When the town rallies against them, threatening not just Jody’s liberty but both sisters’ lives, Anna resolves to do everything she can to save her sister and defend the only family she has left.
Luckiest Girl Alive by Jessica Knoll (May 12):
HER PERFECT LIFE IS A PERFECT LIE.
As a teenager at the prestigious Bradley School, Ani FaNelli endured a shocking, public humiliation that left her desperate to reinvent herself. Now, with a glamorous job, expensive wardrobe, and handsome blue blood fiancé, she’s this close to living the perfect life she’s worked so hard to achieve.
But Ani has a secret.
There’s something else buried in her past that still haunts her, something private and painful that threatens to bubble to the surface and destroy everything.
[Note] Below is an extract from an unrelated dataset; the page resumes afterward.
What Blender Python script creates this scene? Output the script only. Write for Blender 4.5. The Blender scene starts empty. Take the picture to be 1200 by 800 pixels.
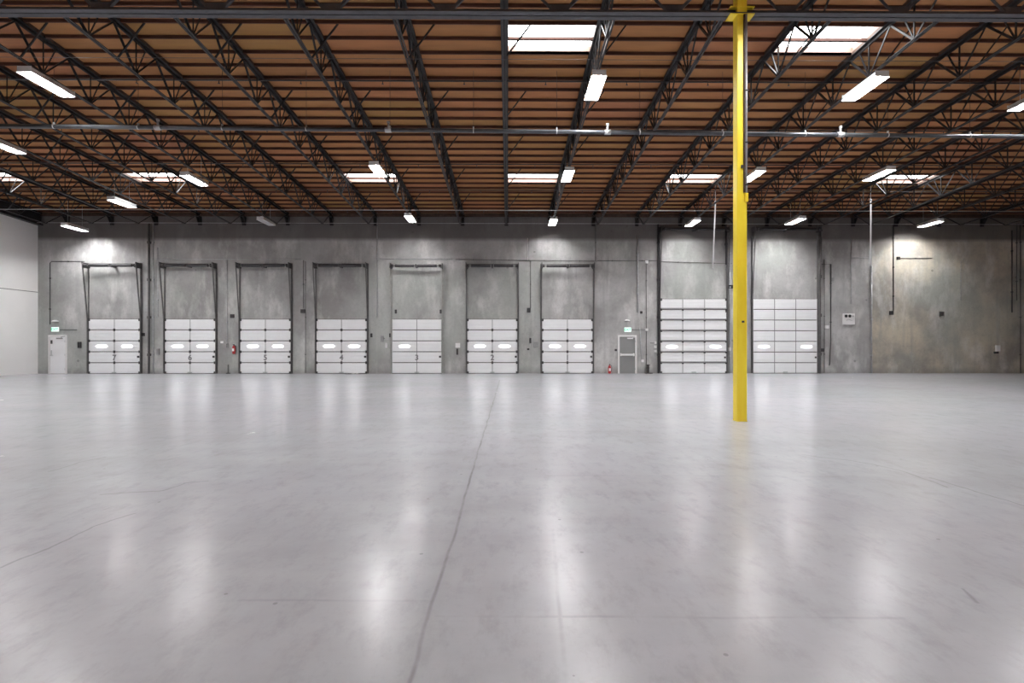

With a singular voice and twists you won’t see coming, Luckiest Girl Alive explores the unbearable pressure that so many women feel to “have it all” and introduces a heroine whose sharp edges and cutthroat ambition have been protecting a scandalous truth, and a heart that’s bigger than it first appears.
The question remains: will breaking her silence destroy all that she has worked for—or, will it at long last, set Ani free?